Brow Beat

Michelle Wolf’s Netflix Show Is Funniest When She’s Vicious

When she’s not, it suggests Netflix isn’t as revolutionary as it likes to think it is.

Michelle Wolf sitting behind a desk on the set of her show The Break.
Michelle Wolf on the premiere of The Break.
Cara Howe/Netflix

It’s hard to distinguish between what Netflix is doing that is completely new and what it is doing that is, in fact, completely old-fashioned. The streaming service would prefer that we think that everything about it is revolutionary, that it’s a great disruptor not only of how we watch TV (binged, with no commercials), when we watch TV (whenever we want) and how we evaluate success (without ratings), but in the kind of TV that it’s making. Because Netflix shows are free from the demands of advertisers, weekly time slots, and Nielsen, its content can be different, better, more adventurous. But that’s one thing about Netflix that just is not true. As Netflix continues to super-size its original programming, its goal seems to be not to make different or better content, so much as to ensure that it has a reasonable facsimile of all the content, every type of television show, so no one ever has to watch anything elsewhere.

Enter The Break with Michelle Wolf, Netflix’s version of Last Week Tonight with John Oliver or Full Frontal with Samantha Bee. It’s Netflix’s attempt at the weekly late-night talk show, its availability at any time of day reflecting the fact that so many of us consume those shows in bite-sized nuggets well outside their air time already. The red-haired, helium-voiced Wolf is coming off her triumphantly controversial stint as the host of the White House Correspondents Dinner, in which she mercilessly critiqued the Trump administration and Sarah Huckabee Sanders in particular. Her native interests, as her willingness to host such an event suggest, seem to be political. In the first episode of The Break, she joked “There’s a lot going on in the world right now. Some people would say it’s on fire. And other people would say,” putting on a gruff voice, “’Fuck you, snowflake, America runs on oil.’” She re-dinged Sanders and turned to feminism multiple times, including a climactic bit about the inherent misogyny of expecting women to have children. A riff about the NFL and the national anthem ended with earnestness, not a joke, akin to her straightforward plea on behalf of Flint, Michigan, at the dinner: “Or we could stop killing black people and address that we have centuries worth of racism ingrained in our society.”
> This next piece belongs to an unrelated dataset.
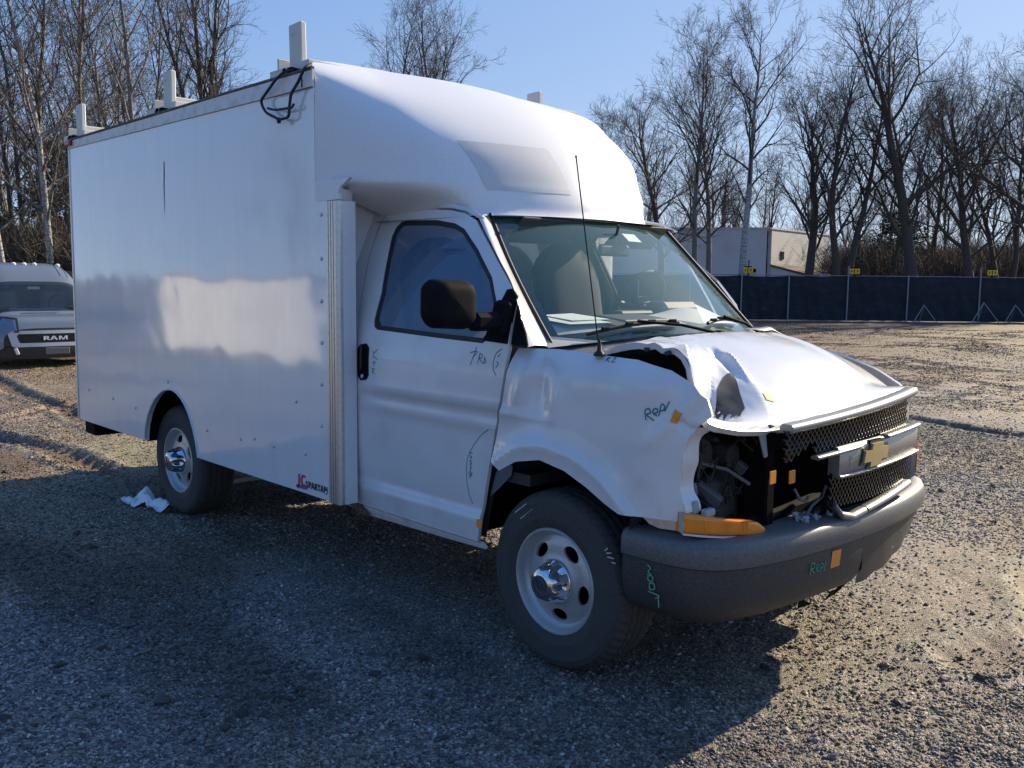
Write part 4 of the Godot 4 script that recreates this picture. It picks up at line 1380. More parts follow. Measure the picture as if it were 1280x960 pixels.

Despite all this, The Break is framed as not necessarily a political show—it’s presented as, yes, a break. “I’m not gonna to try to teach you anything, or discuss political policy with you,” Wolf explained, in sparkly high-top sneakers and jeans. “I guess I’m like a cable news show in that way.” It’s true that the politically minded late-night show field is a very crowded—there’s Oliver, Bee, Trevor Noah, Stephen Colbert, Seth Meyers—so I can understand Wolf not wanting to elbow her way into this from the start. But if she doesn’t, what is her show? In addition to her political riffs, Wolf did a bit about the royal wedding and the infamous (last week) Publix cake scandal, two stories that, by Sunday, already felt pretty old, like a daily late night show’s leftover meat and potatoes. (In internet time, they‘d been sitting in the back of the fridge for a week.)

The most distinct aspect of the first episode was Wolf’s willingness to be vicious, justly so, as she was at the Correspondents Dinner. In one segment she took on Mario Batali, cackling that “We can make fun of how he looks, because no one is gonna be like, ‘Sexual predator shaming!’” She proceeded to roast his appearance, concluding with “He looks like what a tuba sounds like.” In another segment called “Sports Smash,” which had nothing to do with sports, she wondered “Do women have to support other women?” Absolutely not, she concluded, dissing Huckabee Sanders and new CIA chief Gina Haspel, with which Fox & Friends has already taken issue. She then listed “the five 5 women I’m not supporting right now,” including Camille Cosby, the NRA’s Dana Loesch, and the dinosaurs from Jurassic Park.

Judging the quality of a late-night show on its first episode is a little like judging a newly hatched bird on its ability to fly: Neither are there yet. While Wolf’s show will almost surely change a lot, the relentless sameness of the first episode was, in its way, telling. Wolf began standing up for a monologue full of topical jokes, then moved behind a desk for a few taped segments, and then moved to a couch for an interview with a guest, Seth Meyers writer and performer Amber Ruffin (a promisingly funny, low-key personality). Wolf has a musical sidekick, a DJ. Though she joked about how she and Netflix are not beholden to advertisers, ending with a spirited cursing-out of Geico, the show used fake commercials to facilitate her transitions from standing to desk to couch. These phony ads were some of the funniest bits of the show, but were absolutely existentially ridiculous. Netflix may not need commercials, but the late-night show as re-imagined by Netflix still does.